## Short problem
Work out how many lines in the data hold the word "from", and reply with that number only.

** BEGIN **

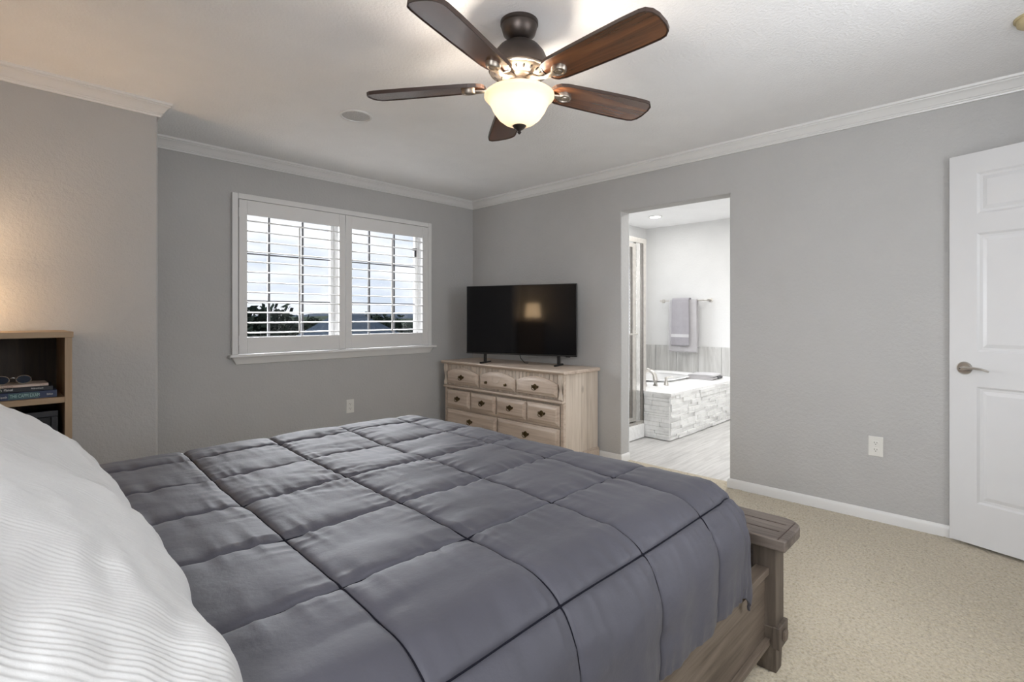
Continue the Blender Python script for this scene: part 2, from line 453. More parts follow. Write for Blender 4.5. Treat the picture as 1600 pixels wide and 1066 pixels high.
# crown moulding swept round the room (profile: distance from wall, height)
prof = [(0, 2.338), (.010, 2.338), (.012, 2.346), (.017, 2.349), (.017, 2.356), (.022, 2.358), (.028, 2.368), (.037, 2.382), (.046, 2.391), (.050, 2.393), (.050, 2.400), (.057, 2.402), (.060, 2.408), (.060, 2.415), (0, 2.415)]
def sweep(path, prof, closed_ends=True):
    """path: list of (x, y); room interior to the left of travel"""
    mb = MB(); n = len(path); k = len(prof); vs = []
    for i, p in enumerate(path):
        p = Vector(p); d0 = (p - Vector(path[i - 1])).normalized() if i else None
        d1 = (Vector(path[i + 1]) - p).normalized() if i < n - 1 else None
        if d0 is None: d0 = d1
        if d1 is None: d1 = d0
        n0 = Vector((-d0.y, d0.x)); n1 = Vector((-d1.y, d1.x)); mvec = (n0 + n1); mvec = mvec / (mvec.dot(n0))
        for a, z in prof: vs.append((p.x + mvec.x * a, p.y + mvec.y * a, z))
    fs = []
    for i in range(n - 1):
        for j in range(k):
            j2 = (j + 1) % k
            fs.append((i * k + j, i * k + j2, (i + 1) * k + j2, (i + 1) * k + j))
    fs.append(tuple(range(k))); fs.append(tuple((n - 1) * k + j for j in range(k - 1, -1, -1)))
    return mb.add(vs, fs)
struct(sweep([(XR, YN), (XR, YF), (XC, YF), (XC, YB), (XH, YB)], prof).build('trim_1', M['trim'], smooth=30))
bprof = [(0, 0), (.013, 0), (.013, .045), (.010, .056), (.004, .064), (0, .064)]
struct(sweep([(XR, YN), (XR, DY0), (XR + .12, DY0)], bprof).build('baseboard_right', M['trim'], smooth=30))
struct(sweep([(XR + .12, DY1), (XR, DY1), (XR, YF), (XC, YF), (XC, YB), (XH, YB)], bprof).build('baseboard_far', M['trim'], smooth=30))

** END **

## Full response
2